Will companies decrease their finance and accounting staffs in response to automation-driven productivity gains? Or will they instead assign workers to activities that are more value-additive than the rote ones taken over by machines?
Many observers have suggested the latter is more likely. However, skeptics — accustomed to seeing companies seize almost any opportunity to cut costs — abound.
Now comes a study from the Financial Executives Research Foundation (FERF) and staffing firm Robert Half that may help silence the skeptics.
In a survey of 1,730 financial executives (96% of them from the United States or Canada), only 3% and 6% of U.S. and Canadian respondents, respectively, said they expect to pare their finance and accounting teams as a result of digital transformation.
More than half of the survey takers (59%, in the case of U.S. executives) said they will maintain their existing staff levels. What’s really eye-opening, though, is that 17% of U.S. executives and 22% of those in Canada said they anticipate actually expanding their finance and accounting staffs because of proliferating technology.

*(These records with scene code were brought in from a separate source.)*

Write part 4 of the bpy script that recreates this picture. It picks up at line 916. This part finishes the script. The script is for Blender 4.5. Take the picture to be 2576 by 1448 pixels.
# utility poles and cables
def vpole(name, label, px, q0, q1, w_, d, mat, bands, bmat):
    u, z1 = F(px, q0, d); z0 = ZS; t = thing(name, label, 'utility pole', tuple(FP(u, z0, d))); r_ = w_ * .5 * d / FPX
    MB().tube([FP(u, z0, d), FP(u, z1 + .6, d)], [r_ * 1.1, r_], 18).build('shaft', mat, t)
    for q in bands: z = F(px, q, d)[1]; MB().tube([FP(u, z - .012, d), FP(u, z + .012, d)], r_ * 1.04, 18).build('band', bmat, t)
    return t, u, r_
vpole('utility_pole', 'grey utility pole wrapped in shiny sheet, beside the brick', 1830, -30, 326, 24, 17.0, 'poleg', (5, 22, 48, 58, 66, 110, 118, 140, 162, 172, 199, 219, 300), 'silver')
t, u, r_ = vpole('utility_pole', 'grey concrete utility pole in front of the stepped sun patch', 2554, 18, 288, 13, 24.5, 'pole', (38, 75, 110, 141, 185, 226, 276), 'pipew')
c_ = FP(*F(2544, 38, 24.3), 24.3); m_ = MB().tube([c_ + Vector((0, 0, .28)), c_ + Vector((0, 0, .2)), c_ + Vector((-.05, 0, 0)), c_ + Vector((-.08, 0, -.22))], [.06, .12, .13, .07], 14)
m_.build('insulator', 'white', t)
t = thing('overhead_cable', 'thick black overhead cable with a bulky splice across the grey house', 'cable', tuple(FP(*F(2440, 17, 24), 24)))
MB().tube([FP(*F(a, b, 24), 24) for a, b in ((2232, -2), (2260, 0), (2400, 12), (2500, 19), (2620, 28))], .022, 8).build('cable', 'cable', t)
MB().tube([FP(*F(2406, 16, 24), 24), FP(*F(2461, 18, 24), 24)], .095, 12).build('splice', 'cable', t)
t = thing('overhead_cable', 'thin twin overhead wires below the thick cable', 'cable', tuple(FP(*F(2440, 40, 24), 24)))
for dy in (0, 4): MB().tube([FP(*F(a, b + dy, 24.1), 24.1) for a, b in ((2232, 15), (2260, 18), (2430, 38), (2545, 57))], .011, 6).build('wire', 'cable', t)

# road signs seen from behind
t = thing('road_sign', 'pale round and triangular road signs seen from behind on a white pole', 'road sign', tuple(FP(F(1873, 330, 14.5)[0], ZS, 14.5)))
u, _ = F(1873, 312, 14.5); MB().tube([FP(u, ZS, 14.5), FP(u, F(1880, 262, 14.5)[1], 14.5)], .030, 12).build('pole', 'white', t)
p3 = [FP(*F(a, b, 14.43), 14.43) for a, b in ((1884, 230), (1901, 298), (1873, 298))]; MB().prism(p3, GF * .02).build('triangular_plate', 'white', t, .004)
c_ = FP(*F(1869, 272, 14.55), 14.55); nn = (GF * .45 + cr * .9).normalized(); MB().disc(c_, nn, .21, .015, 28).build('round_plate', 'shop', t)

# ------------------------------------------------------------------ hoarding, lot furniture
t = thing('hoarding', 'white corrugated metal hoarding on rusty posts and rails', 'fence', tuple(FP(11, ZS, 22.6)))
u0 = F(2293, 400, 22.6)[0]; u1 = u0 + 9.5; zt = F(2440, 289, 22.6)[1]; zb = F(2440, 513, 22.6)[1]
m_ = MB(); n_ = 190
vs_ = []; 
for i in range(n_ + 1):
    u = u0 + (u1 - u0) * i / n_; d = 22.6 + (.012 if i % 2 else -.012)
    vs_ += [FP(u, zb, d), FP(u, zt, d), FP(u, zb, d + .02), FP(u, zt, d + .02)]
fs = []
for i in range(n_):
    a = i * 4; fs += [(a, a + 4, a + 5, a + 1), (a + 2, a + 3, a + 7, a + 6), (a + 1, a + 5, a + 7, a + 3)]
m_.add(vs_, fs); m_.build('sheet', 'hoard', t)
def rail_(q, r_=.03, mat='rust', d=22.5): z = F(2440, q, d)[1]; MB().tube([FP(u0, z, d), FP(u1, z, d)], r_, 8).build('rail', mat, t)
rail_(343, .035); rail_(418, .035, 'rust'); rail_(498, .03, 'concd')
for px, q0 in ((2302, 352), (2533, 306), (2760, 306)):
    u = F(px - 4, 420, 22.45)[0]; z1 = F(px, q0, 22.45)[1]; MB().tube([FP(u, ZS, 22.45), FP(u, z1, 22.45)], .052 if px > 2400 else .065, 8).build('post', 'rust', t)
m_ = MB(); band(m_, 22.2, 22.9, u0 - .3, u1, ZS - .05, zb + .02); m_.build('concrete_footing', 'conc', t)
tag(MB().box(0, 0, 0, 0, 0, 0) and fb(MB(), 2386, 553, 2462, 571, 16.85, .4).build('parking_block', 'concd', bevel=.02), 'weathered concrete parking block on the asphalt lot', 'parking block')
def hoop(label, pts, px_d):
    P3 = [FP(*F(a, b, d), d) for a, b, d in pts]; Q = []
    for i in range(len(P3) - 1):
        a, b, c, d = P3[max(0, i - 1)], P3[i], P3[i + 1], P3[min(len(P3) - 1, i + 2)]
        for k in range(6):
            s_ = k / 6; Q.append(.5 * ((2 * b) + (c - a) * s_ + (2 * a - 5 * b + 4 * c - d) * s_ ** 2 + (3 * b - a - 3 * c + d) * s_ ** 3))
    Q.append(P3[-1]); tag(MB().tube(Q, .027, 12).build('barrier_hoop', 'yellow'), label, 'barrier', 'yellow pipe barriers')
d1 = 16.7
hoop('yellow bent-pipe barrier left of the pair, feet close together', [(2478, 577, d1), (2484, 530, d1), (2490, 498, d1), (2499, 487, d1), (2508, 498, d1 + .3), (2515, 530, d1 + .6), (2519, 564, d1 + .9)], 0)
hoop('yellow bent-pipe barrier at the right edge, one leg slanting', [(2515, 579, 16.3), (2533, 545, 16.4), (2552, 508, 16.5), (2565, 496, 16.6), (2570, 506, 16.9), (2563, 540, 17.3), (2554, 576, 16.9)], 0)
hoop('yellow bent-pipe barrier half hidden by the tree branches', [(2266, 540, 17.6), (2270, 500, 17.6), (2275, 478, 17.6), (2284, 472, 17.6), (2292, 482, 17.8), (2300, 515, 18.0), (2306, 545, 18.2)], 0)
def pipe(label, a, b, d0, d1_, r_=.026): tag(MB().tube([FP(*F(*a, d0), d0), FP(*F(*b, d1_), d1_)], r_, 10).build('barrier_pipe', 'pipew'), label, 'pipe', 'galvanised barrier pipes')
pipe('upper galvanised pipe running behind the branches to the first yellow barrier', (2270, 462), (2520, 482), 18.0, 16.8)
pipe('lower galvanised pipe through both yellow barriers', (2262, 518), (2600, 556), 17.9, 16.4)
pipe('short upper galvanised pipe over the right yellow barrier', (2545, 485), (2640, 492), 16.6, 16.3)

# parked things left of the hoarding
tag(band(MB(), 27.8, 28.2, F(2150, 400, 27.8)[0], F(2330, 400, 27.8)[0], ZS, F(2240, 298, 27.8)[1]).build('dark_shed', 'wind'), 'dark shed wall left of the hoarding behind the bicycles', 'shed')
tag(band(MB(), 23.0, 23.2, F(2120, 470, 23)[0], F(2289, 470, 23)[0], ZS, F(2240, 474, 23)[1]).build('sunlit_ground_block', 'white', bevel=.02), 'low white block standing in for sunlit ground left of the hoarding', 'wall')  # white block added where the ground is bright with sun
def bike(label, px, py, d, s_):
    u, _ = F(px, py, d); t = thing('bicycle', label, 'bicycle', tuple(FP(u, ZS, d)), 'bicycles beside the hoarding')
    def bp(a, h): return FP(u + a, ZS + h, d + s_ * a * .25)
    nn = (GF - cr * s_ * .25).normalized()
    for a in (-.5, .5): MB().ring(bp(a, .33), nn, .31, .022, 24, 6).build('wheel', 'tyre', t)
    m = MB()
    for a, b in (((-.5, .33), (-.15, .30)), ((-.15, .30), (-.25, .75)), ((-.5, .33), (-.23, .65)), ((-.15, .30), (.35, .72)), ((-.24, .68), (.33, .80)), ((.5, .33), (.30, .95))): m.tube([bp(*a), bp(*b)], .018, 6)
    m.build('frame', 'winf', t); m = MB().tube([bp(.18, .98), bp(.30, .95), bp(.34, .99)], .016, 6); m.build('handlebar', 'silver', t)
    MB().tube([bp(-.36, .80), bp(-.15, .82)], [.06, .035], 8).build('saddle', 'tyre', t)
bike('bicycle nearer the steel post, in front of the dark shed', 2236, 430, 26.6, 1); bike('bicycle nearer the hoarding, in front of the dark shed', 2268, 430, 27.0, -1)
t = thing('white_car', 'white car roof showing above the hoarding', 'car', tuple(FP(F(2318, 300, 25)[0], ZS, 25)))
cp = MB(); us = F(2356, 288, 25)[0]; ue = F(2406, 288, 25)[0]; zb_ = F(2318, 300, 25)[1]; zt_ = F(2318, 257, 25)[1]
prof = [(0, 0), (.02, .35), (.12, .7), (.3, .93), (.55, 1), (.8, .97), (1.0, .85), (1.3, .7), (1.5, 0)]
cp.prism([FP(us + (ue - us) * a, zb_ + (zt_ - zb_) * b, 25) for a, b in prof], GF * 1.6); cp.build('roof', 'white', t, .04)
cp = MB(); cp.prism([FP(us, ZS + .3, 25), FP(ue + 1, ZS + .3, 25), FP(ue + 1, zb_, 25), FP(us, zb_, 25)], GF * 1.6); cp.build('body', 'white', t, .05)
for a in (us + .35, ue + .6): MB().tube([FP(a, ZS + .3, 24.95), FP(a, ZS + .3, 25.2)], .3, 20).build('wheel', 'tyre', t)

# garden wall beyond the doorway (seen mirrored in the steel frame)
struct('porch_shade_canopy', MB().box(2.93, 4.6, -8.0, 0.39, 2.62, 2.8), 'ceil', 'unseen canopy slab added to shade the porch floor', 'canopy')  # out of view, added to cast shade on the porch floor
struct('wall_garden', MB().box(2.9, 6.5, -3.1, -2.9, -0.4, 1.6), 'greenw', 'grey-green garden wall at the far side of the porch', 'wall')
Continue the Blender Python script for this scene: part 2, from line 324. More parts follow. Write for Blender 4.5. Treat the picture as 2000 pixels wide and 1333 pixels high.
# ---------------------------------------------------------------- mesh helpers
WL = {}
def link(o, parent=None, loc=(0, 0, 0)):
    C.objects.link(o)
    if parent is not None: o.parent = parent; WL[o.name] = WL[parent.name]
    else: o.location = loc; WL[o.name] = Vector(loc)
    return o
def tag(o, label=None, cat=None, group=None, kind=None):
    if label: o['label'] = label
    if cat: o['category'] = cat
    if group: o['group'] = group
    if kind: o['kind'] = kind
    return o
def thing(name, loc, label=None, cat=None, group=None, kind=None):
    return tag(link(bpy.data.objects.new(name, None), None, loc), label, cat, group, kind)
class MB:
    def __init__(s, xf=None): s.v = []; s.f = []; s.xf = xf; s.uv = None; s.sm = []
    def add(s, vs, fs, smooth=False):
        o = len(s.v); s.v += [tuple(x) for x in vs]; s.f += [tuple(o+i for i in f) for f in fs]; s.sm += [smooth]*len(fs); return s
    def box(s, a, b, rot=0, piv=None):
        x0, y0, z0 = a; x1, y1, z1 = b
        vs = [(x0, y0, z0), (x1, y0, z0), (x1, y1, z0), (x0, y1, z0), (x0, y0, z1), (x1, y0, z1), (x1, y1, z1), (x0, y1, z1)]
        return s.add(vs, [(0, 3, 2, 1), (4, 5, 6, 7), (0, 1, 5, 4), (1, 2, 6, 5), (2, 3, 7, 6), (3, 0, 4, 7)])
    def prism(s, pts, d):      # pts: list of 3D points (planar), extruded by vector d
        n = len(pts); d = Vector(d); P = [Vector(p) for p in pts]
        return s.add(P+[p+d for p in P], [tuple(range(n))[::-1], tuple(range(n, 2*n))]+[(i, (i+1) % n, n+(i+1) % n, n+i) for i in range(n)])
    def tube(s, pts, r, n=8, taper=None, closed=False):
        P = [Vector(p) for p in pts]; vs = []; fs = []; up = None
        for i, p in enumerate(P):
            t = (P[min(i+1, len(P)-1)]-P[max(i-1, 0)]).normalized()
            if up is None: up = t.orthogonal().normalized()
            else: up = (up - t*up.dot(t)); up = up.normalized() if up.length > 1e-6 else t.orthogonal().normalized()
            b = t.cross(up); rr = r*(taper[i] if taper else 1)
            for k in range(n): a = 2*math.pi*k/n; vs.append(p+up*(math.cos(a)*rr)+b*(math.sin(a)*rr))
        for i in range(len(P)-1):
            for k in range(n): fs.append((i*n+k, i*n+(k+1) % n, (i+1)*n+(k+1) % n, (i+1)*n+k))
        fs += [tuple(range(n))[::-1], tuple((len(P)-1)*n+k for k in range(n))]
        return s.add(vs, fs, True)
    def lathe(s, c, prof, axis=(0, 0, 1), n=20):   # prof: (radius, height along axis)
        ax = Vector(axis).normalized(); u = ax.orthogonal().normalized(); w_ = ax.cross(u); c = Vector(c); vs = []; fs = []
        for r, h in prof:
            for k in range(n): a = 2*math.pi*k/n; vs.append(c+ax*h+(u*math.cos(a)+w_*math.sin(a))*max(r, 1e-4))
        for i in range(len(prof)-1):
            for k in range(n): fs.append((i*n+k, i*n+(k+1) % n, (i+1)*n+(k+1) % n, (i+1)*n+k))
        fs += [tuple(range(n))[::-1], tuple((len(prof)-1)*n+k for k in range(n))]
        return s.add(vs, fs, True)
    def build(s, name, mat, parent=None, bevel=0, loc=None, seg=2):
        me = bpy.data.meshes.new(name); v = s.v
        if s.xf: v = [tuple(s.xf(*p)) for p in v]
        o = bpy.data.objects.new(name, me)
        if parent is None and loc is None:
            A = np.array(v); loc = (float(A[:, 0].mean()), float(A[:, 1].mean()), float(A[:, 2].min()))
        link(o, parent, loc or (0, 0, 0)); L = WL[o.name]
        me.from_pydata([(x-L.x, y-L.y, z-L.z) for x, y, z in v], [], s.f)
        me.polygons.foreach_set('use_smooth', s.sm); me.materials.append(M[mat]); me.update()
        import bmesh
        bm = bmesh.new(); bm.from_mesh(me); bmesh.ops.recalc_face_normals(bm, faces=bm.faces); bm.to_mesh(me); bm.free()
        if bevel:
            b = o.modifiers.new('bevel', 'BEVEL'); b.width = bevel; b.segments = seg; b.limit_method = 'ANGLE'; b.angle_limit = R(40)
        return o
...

The findings surprised Christopher Westfall, vice president of content strategy for Financial Executives International, for which FERF serves as research affiliate.
“I had the assumption that if you increase efficiency, you decrease staff levels,” he tells CFO. So, FERF put the question to a number of financial executives in post-survey follow-up interviews.
“The answer we consistently got is that they can’t cut any more people,” says Westfall. “New automation is coming at such a clip that they need their people to oversee the automated tasks.”
Exacerbating the situation is the difficulty of finding people with skill sets suitable for such oversight. University finance and accounting programs, rather than helping students develop such skills, continue to “teach the same things they’ve been teaching for many years,” according to Westfall.
At the same time, the most highly skilled finance staffers are needed for other priorities. “As business demands change or rise due to digital transformation,” the survey report notes, “many financial executives now have the flexibility to put their best people on those projects.”
Despite all the changes, the median cost of employing internal finance and accounting staff — including salaries, bonuses, and benefits — held steady for a fourth consecutive year in 2017, at 2% of revenue for U.S. companies.
FERF and Robert Half have been producing the annual report, titled “Benchmarking Accounting and Finance Functions,” since 2010.